The SaBC service is available daily between 7am – 9:30pm. Users who have tried to submit outside of these times before might have had the error message ‘a technical error occurred’, accompanied by a failed submission. This error only occurs outside standard operating hours. The LAA advises that you should resubmit when the service opens.
Read more and view SaBC guidance
Need to update your details with the LAA?
Changes to lead office details, your LAA lead contact and novation documents should be sent to your Contract Manager. Updates to addresses and other contacts can be sent to provider records.
Government proposals on client account interest – Resolution’s response
The MoJ has proposed that firms would be required to use certain types of client account. Some 75% of the total interest generated on pooled client accounts, and 50% of the interest generated on individual client accounts would be sent to the government.
Resolution’s position is that Government should be funding the justice system and realistically investing in family and other legal aid to increase access to justice.
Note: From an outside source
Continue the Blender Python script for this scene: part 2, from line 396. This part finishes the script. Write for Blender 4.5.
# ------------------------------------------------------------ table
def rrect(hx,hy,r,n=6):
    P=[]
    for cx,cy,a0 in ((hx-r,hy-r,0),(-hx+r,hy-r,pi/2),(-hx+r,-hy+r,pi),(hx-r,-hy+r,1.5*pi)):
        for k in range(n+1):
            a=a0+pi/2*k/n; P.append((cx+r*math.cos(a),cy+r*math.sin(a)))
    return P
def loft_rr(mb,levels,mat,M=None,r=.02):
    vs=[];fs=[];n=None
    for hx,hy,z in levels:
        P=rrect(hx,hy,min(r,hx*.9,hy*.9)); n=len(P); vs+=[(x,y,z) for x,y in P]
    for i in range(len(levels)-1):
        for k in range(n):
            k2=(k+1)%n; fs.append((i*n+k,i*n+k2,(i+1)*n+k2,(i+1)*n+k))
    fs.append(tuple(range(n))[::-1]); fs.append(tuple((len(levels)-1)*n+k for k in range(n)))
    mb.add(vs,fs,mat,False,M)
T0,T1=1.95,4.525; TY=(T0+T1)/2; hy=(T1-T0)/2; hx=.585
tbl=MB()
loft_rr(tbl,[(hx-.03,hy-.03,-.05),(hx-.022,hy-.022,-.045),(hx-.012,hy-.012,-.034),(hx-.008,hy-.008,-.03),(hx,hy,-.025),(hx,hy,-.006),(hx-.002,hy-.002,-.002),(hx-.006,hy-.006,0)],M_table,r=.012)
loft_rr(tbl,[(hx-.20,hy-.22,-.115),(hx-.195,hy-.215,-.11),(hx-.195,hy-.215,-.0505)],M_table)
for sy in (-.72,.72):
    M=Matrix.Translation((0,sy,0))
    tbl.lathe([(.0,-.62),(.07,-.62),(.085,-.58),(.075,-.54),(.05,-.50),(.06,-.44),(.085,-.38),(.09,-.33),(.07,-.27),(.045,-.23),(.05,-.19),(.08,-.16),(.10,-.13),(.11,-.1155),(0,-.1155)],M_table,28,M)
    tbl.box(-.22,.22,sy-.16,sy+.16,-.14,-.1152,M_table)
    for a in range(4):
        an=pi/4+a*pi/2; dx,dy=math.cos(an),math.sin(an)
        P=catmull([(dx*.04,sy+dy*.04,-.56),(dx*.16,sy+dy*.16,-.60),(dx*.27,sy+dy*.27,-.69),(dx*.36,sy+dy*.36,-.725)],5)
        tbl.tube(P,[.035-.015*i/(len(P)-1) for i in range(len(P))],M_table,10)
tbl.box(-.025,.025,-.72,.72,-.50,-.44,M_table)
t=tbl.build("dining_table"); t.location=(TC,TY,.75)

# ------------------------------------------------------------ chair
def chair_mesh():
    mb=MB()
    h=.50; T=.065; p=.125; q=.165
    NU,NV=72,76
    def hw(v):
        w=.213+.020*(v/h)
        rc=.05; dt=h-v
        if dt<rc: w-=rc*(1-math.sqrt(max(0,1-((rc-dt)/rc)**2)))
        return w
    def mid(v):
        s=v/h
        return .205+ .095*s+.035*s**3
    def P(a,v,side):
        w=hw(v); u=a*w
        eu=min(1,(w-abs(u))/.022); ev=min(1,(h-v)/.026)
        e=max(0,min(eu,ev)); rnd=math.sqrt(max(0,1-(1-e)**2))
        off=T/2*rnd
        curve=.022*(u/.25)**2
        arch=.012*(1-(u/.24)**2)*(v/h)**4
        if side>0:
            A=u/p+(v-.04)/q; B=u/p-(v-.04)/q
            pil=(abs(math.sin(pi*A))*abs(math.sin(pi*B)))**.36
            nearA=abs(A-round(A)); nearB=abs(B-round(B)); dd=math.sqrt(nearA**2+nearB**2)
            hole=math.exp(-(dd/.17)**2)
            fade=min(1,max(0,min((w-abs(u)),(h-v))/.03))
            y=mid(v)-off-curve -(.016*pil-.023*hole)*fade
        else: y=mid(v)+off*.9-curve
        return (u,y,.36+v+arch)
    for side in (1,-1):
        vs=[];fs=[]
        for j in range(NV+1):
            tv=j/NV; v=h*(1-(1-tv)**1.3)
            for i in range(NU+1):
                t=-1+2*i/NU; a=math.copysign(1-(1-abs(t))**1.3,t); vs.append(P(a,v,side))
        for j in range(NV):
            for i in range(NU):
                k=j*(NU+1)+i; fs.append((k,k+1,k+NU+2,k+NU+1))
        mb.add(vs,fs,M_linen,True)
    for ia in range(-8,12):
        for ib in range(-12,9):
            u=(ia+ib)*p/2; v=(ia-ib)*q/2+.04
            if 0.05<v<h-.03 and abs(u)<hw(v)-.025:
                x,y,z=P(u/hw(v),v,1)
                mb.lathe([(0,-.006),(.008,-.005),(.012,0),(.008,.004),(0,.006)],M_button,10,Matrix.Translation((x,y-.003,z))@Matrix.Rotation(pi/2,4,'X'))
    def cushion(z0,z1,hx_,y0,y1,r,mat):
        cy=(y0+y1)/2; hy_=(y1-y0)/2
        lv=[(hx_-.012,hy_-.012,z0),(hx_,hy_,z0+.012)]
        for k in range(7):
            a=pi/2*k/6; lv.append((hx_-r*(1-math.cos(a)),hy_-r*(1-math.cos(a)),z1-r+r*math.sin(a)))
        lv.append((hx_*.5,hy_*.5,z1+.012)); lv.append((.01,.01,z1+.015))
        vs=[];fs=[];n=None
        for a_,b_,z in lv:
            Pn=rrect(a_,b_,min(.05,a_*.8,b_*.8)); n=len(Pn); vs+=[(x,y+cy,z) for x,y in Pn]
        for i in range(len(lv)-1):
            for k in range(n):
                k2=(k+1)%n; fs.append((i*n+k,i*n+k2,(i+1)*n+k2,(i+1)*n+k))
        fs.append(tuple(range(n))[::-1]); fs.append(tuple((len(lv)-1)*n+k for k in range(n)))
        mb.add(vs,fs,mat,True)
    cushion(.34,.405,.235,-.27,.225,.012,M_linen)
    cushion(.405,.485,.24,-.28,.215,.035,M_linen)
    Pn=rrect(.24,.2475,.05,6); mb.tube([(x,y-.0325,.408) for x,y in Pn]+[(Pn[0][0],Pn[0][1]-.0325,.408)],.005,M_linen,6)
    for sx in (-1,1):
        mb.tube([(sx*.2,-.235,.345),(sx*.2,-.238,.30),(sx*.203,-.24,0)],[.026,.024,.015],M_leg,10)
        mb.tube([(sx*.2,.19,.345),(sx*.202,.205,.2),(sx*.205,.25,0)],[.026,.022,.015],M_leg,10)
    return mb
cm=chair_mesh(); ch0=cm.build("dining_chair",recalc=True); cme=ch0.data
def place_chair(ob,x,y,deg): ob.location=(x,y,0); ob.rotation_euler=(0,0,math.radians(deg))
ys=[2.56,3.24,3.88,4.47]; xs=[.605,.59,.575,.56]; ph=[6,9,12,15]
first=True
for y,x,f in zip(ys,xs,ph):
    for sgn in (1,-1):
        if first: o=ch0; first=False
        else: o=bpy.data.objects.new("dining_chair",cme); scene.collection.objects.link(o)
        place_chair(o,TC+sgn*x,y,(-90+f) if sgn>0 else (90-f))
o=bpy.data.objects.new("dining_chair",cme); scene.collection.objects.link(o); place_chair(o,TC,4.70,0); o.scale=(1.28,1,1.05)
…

The consultation period has recently been extended to 9 March 2026 so there is still time for your firm to respond to the consultation if they have not already done so.
Other legal aid news – crime fee increases
Following the MoJ’s response to the consultation paper ‘Criminal Legal Aid: Proposals for Solicitor Fee Scheme Reform’, the statutory instrument introducing changes to the Litigators’ Graduated Fee Scheme (LGFS), has been laid and will come into effect for cases with a representation order dated on or after 3 March 2026:
The changes include:
- a fixed ratio of 65:75:100 between guilty plea, cracked trial, and trial basic fees
- an uplift to the basic fees for offence types E, F, G, H and I of approximately one third
- an increase of 10% for appeals work, against sentence or conviction from a magistrates’ court.
Crime practitioners have noted that these increases still fall short of the 15% increase across the board that Sir Christopher Bellamy identified as an urgent need in his 2021 independent review.